(Scenes as source code)
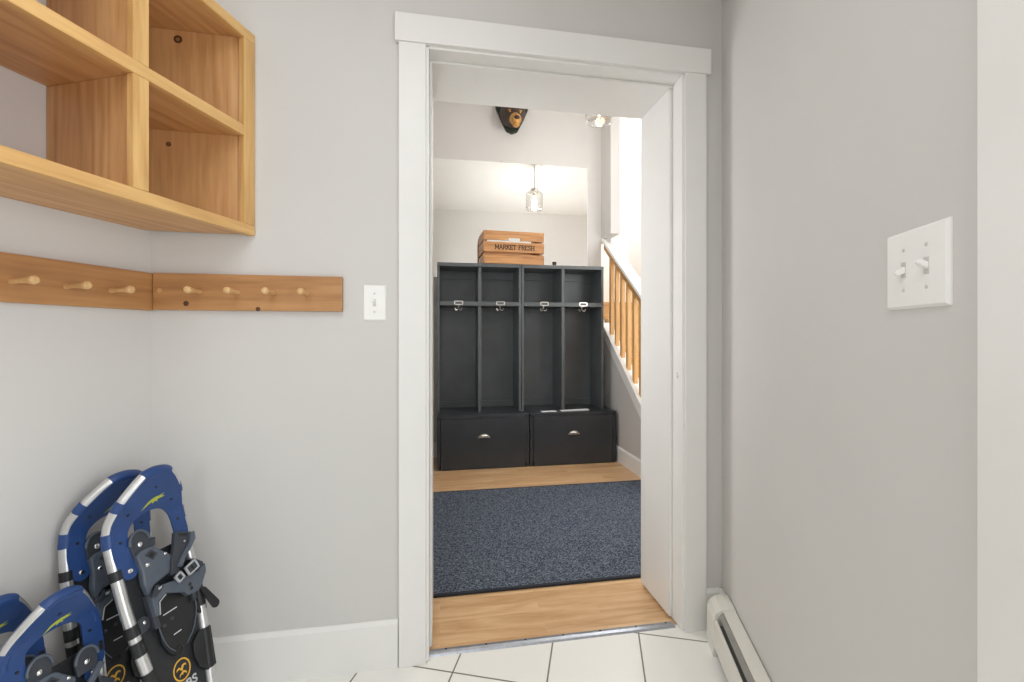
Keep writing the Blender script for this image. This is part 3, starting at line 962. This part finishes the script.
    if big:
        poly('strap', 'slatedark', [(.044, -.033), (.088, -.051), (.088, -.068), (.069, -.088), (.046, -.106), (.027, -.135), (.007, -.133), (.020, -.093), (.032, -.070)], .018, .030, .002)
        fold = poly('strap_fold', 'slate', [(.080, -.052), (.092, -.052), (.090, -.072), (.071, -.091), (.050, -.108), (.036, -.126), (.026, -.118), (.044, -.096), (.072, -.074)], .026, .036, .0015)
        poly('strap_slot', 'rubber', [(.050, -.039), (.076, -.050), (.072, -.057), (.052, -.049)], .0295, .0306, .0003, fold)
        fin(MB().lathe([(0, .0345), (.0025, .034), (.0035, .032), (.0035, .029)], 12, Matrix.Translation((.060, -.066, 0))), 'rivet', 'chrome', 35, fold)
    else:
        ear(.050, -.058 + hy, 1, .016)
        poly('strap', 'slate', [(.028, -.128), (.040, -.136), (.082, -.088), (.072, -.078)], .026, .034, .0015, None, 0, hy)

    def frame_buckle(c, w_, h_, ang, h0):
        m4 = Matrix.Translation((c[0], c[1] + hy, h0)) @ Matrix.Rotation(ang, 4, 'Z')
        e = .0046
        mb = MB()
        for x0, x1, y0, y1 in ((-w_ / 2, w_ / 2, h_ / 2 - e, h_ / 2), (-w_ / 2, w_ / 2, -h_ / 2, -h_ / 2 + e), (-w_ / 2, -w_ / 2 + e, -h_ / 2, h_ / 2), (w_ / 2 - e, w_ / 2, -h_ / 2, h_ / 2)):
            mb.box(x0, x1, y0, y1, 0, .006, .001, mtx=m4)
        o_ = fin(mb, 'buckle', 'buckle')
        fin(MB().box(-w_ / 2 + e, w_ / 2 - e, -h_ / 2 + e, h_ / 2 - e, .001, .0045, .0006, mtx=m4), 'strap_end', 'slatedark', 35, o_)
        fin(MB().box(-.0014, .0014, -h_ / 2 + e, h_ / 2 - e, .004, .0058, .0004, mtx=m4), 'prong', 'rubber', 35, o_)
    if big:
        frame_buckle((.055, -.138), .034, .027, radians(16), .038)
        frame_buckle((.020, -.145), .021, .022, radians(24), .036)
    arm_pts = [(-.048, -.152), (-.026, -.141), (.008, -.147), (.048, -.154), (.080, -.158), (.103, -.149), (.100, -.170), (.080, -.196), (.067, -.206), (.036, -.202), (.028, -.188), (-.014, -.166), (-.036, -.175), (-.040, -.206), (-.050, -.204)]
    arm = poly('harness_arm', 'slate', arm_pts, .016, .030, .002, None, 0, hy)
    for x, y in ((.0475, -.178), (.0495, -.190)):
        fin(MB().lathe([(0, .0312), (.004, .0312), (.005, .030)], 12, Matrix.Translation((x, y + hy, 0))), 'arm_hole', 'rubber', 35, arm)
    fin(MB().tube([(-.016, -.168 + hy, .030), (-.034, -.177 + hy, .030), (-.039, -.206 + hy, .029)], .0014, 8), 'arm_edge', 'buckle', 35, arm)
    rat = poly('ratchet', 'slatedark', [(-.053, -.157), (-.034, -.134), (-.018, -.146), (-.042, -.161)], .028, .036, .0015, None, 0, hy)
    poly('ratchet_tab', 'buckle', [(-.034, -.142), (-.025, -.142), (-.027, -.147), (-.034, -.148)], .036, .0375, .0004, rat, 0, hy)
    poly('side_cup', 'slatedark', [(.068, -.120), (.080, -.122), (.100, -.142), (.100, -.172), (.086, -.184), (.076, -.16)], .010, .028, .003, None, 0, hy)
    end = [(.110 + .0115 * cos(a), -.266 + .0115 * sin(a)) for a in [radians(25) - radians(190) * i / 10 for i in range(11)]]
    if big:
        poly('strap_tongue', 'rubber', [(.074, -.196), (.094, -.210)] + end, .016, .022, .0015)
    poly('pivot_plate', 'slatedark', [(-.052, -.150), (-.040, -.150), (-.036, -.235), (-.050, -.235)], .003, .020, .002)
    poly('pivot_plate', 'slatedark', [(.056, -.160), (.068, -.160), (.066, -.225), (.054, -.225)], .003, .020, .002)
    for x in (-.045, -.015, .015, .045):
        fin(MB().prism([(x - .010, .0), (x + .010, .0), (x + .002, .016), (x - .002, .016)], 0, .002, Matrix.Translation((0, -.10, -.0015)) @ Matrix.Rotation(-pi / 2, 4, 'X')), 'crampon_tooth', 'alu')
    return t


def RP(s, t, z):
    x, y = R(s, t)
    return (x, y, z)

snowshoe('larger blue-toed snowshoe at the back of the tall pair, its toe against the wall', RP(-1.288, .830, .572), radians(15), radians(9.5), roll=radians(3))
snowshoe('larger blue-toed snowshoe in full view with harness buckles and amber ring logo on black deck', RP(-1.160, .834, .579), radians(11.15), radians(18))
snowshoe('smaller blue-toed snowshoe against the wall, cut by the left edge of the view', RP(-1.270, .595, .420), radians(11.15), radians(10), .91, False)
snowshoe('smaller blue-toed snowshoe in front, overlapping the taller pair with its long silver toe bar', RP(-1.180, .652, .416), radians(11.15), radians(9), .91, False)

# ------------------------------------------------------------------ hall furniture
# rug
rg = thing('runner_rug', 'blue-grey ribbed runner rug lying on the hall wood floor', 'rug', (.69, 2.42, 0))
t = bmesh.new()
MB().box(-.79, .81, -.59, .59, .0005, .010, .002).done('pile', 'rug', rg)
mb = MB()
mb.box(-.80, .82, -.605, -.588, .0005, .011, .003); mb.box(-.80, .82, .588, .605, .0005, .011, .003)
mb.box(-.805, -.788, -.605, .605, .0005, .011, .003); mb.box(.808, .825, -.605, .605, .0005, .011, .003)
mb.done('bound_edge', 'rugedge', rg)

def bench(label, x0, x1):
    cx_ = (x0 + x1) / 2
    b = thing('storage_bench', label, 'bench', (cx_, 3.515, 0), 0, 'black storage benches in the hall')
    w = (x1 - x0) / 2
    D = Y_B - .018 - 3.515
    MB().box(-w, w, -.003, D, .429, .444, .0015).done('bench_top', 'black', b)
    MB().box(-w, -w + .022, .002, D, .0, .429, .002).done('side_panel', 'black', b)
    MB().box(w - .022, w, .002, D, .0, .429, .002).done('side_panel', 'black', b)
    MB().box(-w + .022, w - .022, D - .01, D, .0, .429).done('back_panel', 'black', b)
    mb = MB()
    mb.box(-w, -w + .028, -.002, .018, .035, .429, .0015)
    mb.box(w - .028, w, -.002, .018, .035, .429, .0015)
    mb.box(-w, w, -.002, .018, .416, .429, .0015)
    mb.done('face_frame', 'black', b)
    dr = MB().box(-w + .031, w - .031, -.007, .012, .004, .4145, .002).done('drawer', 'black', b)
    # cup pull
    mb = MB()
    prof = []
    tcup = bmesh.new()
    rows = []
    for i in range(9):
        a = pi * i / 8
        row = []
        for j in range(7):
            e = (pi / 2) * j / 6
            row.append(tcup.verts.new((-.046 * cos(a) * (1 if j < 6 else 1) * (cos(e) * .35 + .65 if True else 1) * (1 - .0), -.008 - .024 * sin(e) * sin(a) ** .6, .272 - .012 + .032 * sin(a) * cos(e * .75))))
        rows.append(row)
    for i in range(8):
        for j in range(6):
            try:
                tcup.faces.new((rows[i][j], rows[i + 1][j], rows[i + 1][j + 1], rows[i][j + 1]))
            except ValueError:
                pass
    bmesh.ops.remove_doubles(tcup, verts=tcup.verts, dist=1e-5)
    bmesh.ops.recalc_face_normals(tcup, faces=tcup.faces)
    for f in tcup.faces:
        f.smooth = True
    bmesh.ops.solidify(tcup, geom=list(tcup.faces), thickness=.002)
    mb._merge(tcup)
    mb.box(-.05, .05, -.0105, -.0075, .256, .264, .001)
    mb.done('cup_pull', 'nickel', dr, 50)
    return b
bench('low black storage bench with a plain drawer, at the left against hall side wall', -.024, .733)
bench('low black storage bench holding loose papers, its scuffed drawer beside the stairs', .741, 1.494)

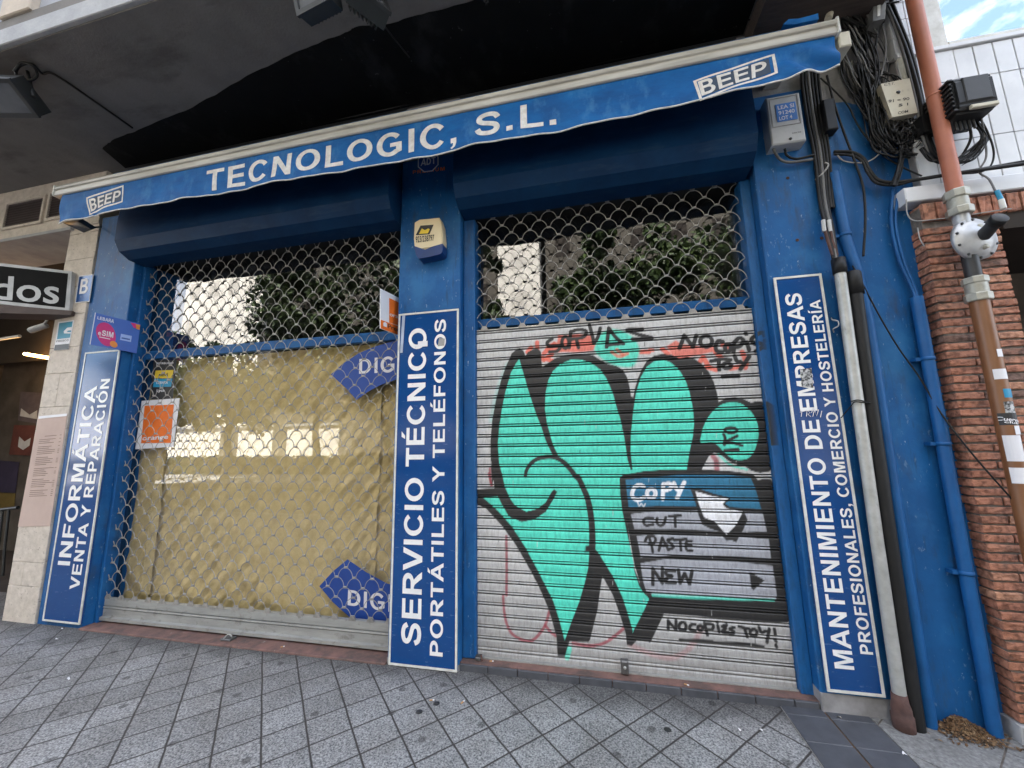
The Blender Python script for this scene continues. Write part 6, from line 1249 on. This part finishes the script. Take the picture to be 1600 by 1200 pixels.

**Objective**: Leave the pictures out and please restate exactly the lines running from the start of the material through the one with "-.078)], .026, .034, .0015, None, 0, hy)".

**Written response**:
Keep writing the Blender script for this image. This is part 3, starting at line 962. This part finishes the script.
    if big:
        poly('strap', 'slatedark', [(.044, -.033), (.088, -.051), (.088, -.068), (.069, -.088), (.046, -.106), (.027, -.135), (.007, -.133), (.020, -.093), (.032, -.070)], .018, .030, .002)
        fold = poly('strap_fold', 'slate', [(.080, -.052), (.092, -.052), (.090, -.072), (.071, -.091), (.050, -.108), (.036, -.126), (.026, -.118), (.044, -.096), (.072, -.074)], .026, .036, .0015)
        poly('strap_slot', 'rubber', [(.050, -.039), (.076, -.050), (.072, -.057), (.052, -.049)], .0295, .0306, .0003, fold)
        fin(MB().lathe([(0, .0345), (.0025, .034), (.0035, .032), (.0035, .029)], 12, Matrix.Translation((.060, -.066, 0))), 'rivet', 'chrome', 35, fold)
    else:
        ear(.050, -.058 + hy, 1, .016)
        poly('strap', 'slate', [(.028, -.128), (.040, -.136), (.082, -.088), (.072, -.078)], .026, .034, .0015, None, 0, hy)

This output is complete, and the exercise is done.